## EXERCISE PROMPT
Go through the data below and copy it exactly, skipping every picture.

## INFORMATION SUPPLIED
◇ ◇ ◇ ◇
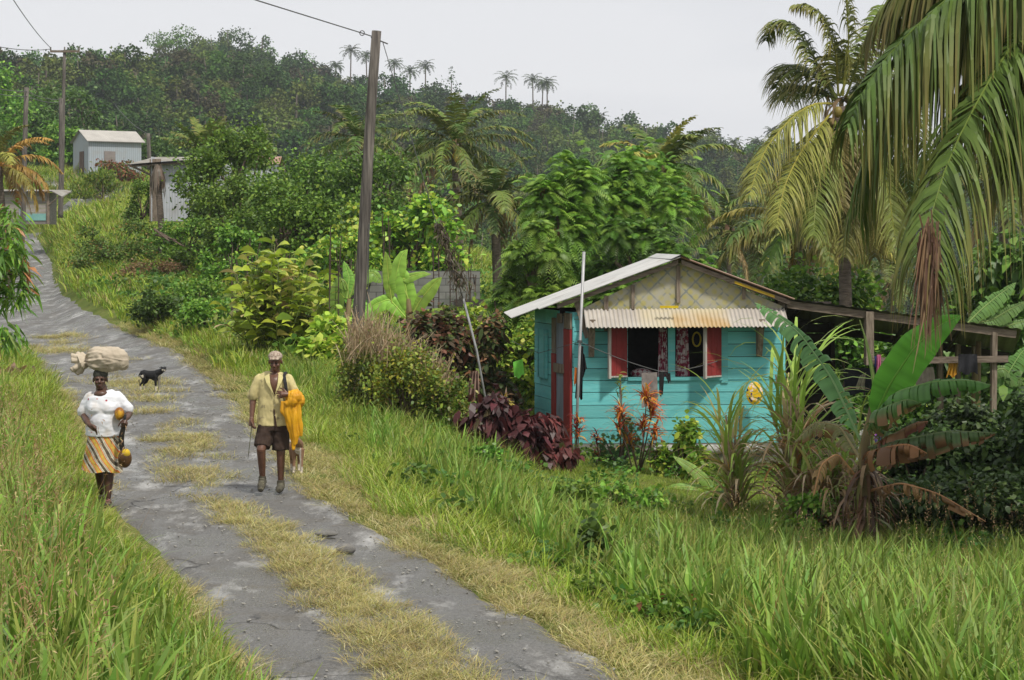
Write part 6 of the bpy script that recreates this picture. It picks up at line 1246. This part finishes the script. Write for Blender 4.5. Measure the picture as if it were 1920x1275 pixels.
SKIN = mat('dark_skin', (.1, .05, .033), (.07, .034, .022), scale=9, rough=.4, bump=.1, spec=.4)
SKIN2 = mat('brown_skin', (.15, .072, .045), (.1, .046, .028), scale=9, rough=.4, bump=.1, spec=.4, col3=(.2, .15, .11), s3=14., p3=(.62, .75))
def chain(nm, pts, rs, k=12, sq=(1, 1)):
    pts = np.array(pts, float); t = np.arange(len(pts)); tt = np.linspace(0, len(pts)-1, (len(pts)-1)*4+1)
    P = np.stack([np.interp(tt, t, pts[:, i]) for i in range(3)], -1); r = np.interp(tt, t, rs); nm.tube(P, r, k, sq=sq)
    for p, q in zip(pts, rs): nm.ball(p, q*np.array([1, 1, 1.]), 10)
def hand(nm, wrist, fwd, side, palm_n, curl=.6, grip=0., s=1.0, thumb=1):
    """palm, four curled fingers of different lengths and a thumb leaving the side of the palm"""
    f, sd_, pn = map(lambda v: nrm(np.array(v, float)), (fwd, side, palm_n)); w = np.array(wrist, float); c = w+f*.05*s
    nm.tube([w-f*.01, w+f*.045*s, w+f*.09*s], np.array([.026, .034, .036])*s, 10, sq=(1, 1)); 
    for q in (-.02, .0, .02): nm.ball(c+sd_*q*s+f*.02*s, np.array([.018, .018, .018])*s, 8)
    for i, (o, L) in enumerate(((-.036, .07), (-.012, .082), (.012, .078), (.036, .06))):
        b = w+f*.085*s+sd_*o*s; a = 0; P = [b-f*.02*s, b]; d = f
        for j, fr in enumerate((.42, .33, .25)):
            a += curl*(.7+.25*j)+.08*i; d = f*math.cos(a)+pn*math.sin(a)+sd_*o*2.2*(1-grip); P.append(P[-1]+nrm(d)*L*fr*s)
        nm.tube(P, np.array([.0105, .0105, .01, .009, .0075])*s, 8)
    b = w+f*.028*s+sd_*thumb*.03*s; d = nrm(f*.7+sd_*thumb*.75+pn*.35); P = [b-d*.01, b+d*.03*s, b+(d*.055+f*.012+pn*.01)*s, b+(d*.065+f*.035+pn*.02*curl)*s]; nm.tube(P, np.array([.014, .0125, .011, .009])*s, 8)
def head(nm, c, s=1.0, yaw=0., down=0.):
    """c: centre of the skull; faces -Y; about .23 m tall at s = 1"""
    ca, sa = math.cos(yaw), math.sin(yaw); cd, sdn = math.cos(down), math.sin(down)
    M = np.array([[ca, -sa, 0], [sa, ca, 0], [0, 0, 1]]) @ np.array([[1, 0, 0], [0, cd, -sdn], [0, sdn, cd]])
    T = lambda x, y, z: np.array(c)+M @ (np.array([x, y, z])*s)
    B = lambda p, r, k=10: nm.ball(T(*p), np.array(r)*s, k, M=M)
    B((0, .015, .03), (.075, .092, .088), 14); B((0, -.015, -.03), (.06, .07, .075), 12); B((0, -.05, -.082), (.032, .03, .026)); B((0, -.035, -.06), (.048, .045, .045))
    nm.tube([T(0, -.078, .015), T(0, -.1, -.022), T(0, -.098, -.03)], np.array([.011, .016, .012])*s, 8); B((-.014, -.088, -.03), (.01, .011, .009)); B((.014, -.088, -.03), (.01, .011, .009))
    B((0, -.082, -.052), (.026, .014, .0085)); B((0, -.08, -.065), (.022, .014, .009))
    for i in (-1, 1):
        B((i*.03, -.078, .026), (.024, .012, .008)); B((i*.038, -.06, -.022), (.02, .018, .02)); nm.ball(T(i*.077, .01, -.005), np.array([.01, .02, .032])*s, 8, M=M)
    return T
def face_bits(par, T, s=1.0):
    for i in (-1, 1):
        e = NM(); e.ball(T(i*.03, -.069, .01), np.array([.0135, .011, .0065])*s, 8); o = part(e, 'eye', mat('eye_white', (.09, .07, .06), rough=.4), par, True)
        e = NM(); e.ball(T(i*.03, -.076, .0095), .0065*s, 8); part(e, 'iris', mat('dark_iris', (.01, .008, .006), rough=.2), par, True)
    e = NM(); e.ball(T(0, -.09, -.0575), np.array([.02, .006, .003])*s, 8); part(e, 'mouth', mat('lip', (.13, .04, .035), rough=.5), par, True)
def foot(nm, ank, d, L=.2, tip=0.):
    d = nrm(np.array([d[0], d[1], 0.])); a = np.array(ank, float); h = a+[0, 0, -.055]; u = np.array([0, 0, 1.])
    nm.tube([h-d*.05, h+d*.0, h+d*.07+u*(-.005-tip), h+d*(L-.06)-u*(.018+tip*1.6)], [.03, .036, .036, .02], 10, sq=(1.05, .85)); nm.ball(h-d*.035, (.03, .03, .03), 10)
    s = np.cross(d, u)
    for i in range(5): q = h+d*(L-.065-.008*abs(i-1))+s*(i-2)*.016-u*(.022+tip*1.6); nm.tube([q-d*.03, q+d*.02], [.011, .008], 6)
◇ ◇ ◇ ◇
## COMPLETED TASK
Write part 6 of the bpy script that recreates this picture. It picks up at line 1246. This part finishes the script. Write for Blender 4.5. Measure the picture as if it were 1920x1275 pixels.
SKIN = mat('dark_skin', (.1, .05, .033), (.07, .034, .022), scale=9, rough=.4, bump=.1, spec=.4)
SKIN2 = mat('brown_skin', (.15, .072, .045), (.1, .046, .028), scale=9, rough=.4, bump=.1, spec=.4, col3=(.2, .15, .11), s3=14., p3=(.62, .75))
def chain(nm, pts, rs, k=12, sq=(1, 1)):
    pts = np.array(pts, float); t = np.arange(len(pts)); tt = np.linspace(0, len(pts)-1, (len(pts)-1)*4+1)
    P = np.stack([np.interp(tt, t, pts[:, i]) for i in range(3)], -1); r = np.interp(tt, t, rs); nm.tube(P, r, k, sq=sq)
    for p, q in zip(pts, rs): nm.ball(p, q*np.array([1, 1, 1.]), 10)
def hand(nm, wrist, fwd, side, palm_n, curl=.6, grip=0., s=1.0, thumb=1):
    """palm, four curled fingers of different lengths and a thumb leaving the side of the palm"""
    f, sd_, pn = map(lambda v: nrm(np.array(v, float)), (fwd, side, palm_n)); w = np.array(wrist, float); c = w+f*.05*s
    nm.tube([w-f*.01, w+f*.045*s, w+f*.09*s], np.array([.026, .034, .036])*s, 10, sq=(1, 1)); 
    for q in (-.02, .0, .02): nm.ball(c+sd_*q*s+f*.02*s, np.array([.018, .018, .018])*s, 8)
    for i, (o, L) in enumerate(((-.036, .07), (-.012, .082), (.012, .078), (.036, .06))):
        b = w+f*.085*s+sd_*o*s; a = 0; P = [b-f*.02*s, b]; d = f
        for j, fr in enumerate((.42, .33, .25)):
            a += curl*(.7+.25*j)+.08*i; d = f*math.cos(a)+pn*math.sin(a)+sd_*o*2.2*(1-grip); P.append(P[-1]+nrm(d)*L*fr*s)
        nm.tube(P, np.array([.0105, .0105, .01, .009, .0075])*s, 8)
    b = w+f*.028*s+sd_*thumb*.03*s; d = nrm(f*.7+sd_*thumb*.75+pn*.35); P = [b-d*.01, b+d*.03*s, b+(d*.055+f*.012+pn*.01)*s, b+(d*.065+f*.035+pn*.02*curl)*s]; nm.tube(P, np.array([.014, .0125, .011, .009])*s, 8)
def head(nm, c, s=1.0, yaw=0., down=0.):
    """c: centre of the skull; faces -Y; about .23 m tall at s = 1"""
    ca, sa = math.cos(yaw), math.sin(yaw); cd, sdn = math.cos(down), math.sin(down)
    M = np.array([[ca, -sa, 0], [sa, ca, 0], [0, 0, 1]]) @ np.array([[1, 0, 0], [0, cd, -sdn], [0, sdn, cd]])
    T = lambda x, y, z: np.array(c)+M @ (np.array([x, y, z])*s)
    B = lambda p, r, k=10: nm.ball(T(*p), np.array(r)*s, k, M=M)
    B((0, .015, .03), (.075, .092, .088), 14); B((0, -.015, -.03), (.06, .07, .075), 12); B((0, -.05, -.082), (.032, .03, .026)); B((0, -.035, -.06), (.048, .045, .045))
    nm.tube([T(0, -.078, .015), T(0, -.1, -.022), T(0, -.098, -.03)], np.array([.011, .016, .012])*s, 8); B((-.014, -.088, -.03), (.01, .011, .009)); B((.014, -.088, -.03), (.01, .011, .009))
    B((0, -.082, -.052), (.026, .014, .0085)); B((0, -.08, -.065), (.022, .014, .009))
    for i in (-1, 1):
        B((i*.03, -.078, .026), (.024, .012, .008)); B((i*.038, -.06, -.022), (.02, .018, .02)); nm.ball(T(i*.077, .01, -.005), np.array([.01, .02, .032])*s, 8, M=M)
    return T
def face_bits(par, T, s=1.0):
    for i in (-1, 1):
        e = NM(); e.ball(T(i*.03, -.069, .01), np.array([.0135, .011, .0065])*s, 8); o = part(e, 'eye', mat('eye_white', (.09, .07, .06), rough=.4), par, True)
        e = NM(); e.ball(T(i*.03, -.076, .0095), .0065*s, 8); part(e, 'iris', mat('dark_iris', (.01, .008, .006), rough=.2), par, True)
    e = NM(); e.ball(T(0, -.09, -.0575), np.array([.02, .006, .003])*s, 8); part(e, 'mouth', mat('lip', (.13, .04, .035), rough=.5), par, True)
def foot(nm, ank, d, L=.2, tip=0.):
    d = nrm(np.array([d[0], d[1], 0.])); a = np.array(ank, float); h = a+[0, 0, -.055]; u = np.array([0, 0, 1.])
    nm.tube([h-d*.05, h+d*.0, h+d*.07+u*(-.005-tip), h+d*(L-.06)-u*(.018+tip*1.6)], [.03, .036, .036, .02], 10, sq=(1.05, .85)); nm.ball(h-d*.035, (.03, .03, .03), 10)
    s = np.cross(d, u)
    for i in range(5): q = h+d*(L-.065-.008*abs(i-1))+s*(i-2)*.016-u*(.022+tip*1.6); nm.tube([q-d*.03, q+d*.02], [.011, .008], 6)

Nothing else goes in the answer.